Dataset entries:
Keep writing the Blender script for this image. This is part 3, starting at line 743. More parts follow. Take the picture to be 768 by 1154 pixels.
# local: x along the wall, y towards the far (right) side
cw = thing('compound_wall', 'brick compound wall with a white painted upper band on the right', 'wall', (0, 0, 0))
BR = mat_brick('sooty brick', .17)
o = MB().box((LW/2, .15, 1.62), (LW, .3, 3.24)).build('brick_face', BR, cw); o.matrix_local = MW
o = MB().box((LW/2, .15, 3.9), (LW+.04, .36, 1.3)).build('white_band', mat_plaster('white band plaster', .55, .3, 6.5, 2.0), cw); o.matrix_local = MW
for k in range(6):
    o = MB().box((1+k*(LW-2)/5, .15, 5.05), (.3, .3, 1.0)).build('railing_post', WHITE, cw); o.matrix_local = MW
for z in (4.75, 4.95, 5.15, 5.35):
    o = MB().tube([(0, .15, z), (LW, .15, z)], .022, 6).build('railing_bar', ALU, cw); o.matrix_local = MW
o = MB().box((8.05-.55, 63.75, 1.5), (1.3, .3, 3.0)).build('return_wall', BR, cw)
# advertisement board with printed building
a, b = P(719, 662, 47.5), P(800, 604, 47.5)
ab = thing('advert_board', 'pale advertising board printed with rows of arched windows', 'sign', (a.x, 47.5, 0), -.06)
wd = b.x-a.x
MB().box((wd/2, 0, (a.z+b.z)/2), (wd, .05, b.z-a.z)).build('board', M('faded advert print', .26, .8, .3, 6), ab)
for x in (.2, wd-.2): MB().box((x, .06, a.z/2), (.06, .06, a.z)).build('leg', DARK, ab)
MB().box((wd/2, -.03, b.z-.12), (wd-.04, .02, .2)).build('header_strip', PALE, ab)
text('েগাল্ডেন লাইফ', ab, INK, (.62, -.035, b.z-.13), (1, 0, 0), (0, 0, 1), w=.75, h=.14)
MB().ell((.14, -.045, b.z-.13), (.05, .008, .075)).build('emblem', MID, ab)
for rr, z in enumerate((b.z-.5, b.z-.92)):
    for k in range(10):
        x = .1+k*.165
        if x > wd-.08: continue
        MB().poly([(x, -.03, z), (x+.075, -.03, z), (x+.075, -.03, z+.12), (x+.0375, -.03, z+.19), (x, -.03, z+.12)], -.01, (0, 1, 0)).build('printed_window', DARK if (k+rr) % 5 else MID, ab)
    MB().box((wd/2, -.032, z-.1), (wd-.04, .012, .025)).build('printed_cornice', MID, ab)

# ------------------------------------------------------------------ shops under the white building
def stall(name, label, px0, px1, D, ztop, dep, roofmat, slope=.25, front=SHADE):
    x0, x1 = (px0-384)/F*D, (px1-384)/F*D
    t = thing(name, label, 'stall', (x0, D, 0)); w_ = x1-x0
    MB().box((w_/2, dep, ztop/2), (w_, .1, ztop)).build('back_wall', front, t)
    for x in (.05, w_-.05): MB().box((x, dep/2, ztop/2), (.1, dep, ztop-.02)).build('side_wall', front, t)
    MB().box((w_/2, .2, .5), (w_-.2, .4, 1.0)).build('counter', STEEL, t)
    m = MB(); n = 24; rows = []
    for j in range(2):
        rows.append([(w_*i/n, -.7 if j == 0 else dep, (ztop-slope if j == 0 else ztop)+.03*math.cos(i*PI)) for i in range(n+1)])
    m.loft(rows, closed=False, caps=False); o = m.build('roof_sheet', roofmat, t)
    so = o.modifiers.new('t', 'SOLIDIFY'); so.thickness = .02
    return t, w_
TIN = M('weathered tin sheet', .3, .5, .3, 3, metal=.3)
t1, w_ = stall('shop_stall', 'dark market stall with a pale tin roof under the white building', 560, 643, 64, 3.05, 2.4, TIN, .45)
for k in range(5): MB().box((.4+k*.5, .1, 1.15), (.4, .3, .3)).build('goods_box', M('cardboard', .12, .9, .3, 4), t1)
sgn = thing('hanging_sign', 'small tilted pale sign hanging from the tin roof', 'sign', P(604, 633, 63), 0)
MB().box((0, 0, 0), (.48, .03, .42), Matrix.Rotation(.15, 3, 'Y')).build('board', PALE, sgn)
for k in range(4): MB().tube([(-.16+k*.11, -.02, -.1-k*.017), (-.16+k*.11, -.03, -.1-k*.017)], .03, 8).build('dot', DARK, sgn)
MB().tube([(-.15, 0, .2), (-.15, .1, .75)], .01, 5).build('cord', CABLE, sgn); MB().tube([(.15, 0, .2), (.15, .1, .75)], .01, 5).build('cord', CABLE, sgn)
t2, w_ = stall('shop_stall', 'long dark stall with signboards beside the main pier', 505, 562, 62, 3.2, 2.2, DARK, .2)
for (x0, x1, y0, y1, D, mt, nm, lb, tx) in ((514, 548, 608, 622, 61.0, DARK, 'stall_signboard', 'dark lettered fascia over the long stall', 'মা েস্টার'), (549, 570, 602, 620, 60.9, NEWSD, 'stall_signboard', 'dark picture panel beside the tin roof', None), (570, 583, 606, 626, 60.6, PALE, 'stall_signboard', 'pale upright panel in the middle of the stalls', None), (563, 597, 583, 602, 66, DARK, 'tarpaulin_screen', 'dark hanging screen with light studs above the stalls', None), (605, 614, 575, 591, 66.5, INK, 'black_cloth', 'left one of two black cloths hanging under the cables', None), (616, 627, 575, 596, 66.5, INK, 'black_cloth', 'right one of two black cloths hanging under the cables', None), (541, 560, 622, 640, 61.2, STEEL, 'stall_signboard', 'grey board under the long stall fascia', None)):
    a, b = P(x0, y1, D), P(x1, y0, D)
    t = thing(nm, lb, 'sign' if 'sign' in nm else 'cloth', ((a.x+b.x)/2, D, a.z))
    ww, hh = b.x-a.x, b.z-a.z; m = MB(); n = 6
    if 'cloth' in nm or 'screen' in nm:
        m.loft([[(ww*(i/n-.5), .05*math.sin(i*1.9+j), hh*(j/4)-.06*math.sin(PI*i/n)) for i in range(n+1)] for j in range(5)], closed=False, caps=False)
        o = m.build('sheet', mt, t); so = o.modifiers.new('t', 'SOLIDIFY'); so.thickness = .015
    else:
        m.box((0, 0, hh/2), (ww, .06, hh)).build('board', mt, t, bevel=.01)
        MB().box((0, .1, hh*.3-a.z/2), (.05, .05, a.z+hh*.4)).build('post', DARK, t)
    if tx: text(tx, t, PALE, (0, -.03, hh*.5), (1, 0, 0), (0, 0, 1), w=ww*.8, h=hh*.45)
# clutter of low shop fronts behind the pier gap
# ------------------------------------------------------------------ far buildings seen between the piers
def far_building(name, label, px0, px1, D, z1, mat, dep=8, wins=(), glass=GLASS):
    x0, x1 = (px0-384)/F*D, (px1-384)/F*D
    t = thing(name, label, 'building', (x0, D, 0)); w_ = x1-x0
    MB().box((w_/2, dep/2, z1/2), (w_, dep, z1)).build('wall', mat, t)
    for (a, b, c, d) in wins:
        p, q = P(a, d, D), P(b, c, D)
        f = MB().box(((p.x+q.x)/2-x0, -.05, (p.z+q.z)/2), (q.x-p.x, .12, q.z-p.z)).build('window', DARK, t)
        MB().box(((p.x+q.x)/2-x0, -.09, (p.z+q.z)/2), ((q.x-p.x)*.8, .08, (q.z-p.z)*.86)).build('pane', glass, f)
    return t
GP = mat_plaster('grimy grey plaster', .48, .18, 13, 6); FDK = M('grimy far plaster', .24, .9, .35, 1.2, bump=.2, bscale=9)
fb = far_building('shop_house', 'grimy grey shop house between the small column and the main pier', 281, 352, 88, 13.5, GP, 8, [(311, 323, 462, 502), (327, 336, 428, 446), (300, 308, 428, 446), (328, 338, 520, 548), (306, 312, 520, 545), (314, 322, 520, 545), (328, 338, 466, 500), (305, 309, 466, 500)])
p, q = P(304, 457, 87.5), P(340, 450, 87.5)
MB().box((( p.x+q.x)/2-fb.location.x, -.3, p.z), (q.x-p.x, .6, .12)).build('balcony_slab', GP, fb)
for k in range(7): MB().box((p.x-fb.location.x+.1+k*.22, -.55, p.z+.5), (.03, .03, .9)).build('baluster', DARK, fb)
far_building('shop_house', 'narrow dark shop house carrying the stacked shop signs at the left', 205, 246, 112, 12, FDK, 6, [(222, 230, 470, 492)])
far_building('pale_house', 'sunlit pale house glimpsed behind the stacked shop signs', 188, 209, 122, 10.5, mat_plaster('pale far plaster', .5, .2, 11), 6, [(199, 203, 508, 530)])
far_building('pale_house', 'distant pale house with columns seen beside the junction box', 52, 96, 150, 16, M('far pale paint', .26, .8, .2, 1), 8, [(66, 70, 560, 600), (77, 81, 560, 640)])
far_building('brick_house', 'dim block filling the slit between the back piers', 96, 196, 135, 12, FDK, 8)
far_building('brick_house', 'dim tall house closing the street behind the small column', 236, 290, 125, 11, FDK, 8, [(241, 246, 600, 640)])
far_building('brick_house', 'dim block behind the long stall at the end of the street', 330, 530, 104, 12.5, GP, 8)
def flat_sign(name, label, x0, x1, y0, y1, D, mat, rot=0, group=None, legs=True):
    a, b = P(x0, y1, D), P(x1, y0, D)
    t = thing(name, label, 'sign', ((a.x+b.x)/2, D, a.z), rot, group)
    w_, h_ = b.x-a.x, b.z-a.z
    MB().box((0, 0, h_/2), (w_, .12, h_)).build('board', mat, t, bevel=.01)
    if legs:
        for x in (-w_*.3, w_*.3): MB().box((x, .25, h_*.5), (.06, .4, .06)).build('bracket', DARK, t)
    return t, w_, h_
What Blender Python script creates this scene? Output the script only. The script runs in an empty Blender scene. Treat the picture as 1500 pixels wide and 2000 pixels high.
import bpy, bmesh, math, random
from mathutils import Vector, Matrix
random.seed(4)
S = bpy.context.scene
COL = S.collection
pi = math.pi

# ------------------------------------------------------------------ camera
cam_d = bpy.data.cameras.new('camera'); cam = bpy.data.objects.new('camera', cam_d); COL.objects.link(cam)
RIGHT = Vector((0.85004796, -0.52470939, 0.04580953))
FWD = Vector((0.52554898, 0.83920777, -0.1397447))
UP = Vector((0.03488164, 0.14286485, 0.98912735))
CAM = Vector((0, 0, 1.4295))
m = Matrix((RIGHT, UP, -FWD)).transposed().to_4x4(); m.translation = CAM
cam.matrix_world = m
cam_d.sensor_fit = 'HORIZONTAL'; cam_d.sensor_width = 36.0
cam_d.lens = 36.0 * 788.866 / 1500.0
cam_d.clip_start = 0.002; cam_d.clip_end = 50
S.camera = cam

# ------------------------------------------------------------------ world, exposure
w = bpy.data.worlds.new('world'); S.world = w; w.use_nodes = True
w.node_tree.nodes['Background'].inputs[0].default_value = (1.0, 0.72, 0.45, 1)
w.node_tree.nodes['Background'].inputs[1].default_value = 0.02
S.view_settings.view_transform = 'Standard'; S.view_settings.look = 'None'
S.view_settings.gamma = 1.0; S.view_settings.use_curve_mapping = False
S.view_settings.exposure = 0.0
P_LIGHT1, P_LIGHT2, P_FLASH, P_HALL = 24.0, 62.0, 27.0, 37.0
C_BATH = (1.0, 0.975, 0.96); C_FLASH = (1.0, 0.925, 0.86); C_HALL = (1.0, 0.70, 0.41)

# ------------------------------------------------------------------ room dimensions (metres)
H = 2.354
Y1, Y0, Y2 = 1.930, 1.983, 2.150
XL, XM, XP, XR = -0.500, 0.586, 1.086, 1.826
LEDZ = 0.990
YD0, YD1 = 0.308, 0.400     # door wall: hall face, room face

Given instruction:
Reproduce each line of the material containing the word "pixels".

Solution to this task:
Keep writing the Blender script for this image. This is part 3, starting at line 743. More parts follow. Take the picture to be 768 by 1154 pixels.
What Blender Python script creates this scene? Output the script only. The script runs in an empty Blender scene. Treat the picture as 1500 pixels wide and 2000 pixels high.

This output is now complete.